The reverse from the first round of voting on December 6 was stark -- Marine Le Pen scored just over 42 percent in the economically depressed Nord-Pas-de-Calais-Picardie compared to nearly 58 percent for her centre-right rival Xavier Bertrand.
Yet in the first round she had scored 15 percent more than him.
In Provence-Alpes-Cote d'Azur on the south coast, the younger Le Pen was beaten by her centre-right rival by nearly 55 percent to 45 percent.
She had taken a commanding lead in the first round.
A former conservative prime minister, Francois Fillon, warned that Sunday's results "cannot wipe away December 6, which remains the true barometer of the state of the country."
The left-leaning Liberation newspaper said in an editorial that it was fear of the far-right which had mobilised the left, rather than any renewed enthusiasm for the Socialists.
The editorial urged the political class to come up with fresh ideas -- and fast.
"We have a year to begin rehabilitating political action (in France)," it said.

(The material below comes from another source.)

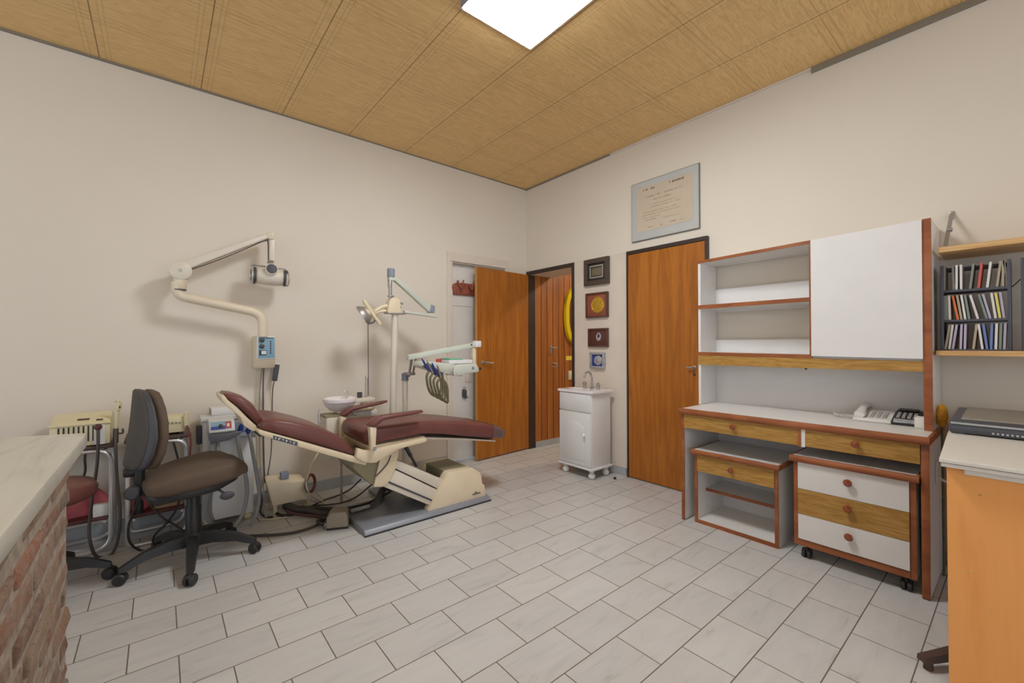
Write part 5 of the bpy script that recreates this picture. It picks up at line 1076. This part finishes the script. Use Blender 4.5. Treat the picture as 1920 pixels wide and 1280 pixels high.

The Catholic newspaper La Croix said in its editorial: "If answers are not found to French people's concerns, the National Front will continue its progression until the presidential election."
The FN had hoped the regional polls would be a springboard for Le Pen's bid for the presidency in 2017.
Polls still show she would win the most votes in the first round of that election. But like on Sunday, her problem is likely to be the second round.
Her father and the FN's co-founder Jean-Marie Le Pen rocked the French establishment by reaching the second round of the 2002 presidential election but was defeated by Jacques Chirac as voters threw their support behind the mainstream candidate.
While many voters dislike the main parties banding together to defeat the far-right, another former conservative Prime Minister, Jean-Pierre Raffarin, said he believed the Republicans had no choice but to work with the Socialist government "because the National Front is a common enemy".
"We have to beat (the FN) through action and therefore there will be things we can do together," Raffarin told BFMTV.